I knew it was in the offing. Some months ago the story did the rounds about the ongoing development of a Maori language version of the search engine in an effort to encourage more Maori to use the net. In May, it was announced that the translation had been finished and a few weeks later here we are Rapu-ing like crazy. If you’re interested in a bit of the history, it’s all there in the Google Maori Group (http://groups.google.com/group/google-maori).

Of course, Google is Google in any language, but it has been a lot of fun trying it out in Maori – not to mention educational.

‘Google Search’ is ‘Rapunga Google’ and ‘Search’ is simply ‘Rapu’. ‘I’m Feeling Lucky!’ is ‘Taku Waimarie Hoki!’. ‘Advanced Search’ is ‘Rapunga Whatutoto’ – and it also looks quite advanced in its use of language. But what’s really noticeable is how quickly it is to pick up words and phrases, most of which the vast majority of us will never have heard/seen before. I guess knowing what should be there helps a lot – like it’s obvious that ‘Panuku’ is the ‘Next’ button and ‘te tukutuku’ is ‘the web’.

I can see huge benefits to having the Maori version for learning the language.

Of course, most searches go through to English – or the language of choice of individual sites. However, Preferences (Manakohanga) and language tools (Utauta Reo) are fully translated. Likewise Images (Atahanga) and Groups directory (Whaiaronga). About Google (Mo Google) and Groups (Ropu) are still in English – but I guess you can’t have everything.

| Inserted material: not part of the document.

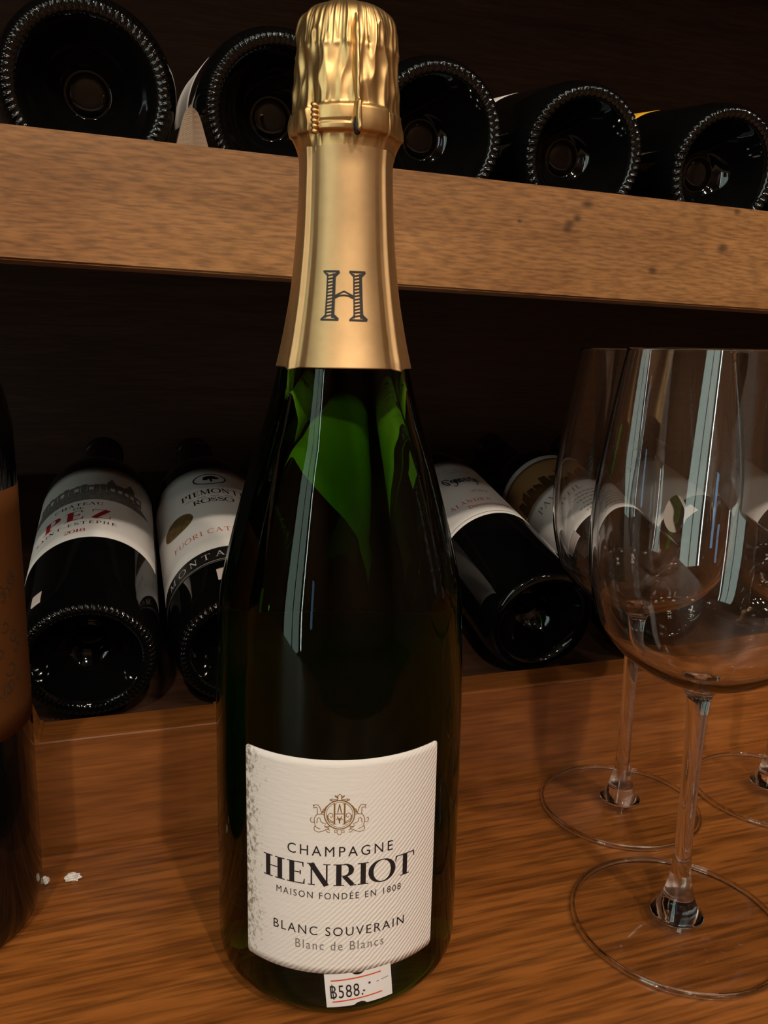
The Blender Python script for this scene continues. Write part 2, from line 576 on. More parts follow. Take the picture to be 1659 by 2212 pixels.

I’m not a language expert, but I was surprised to see the link through to the Maori site (which has the same URL, it’s just a mirror site that is chosen as your preferred view) is written as ‘maori’ without the macron. I’m assuming the Google people will put that right (providing it’s wrong, that is.)

How many other languages does Google use? Maori is the latest in quite a long line – there are 117 languages currently listed that can be used for the homepage (www.google.com/language_tools?hl=EN); 118 after you include Maori. Everything from Afrikaans to Zulu, Breton to Welsh, even Klingon and Twi (!). Some, though, look a bit suspect. There’s Elmer Fudd, Pig Latin, Hacker and Bork Bork Bork!, for example. (There are people with way too much time on their hands!)

The Maori version isn’t one of them. I’m not sure if anything has been linguistically created to fit the Google model, but that’s hardly the point. It will be a valuable addition to the language. In fact, it looks like everyone involved has done a fine job. Congratulations. It’s a significant boost for the language and, for those Te Reo-challenged people like me, it certainly makes it a fun and interesting challenge.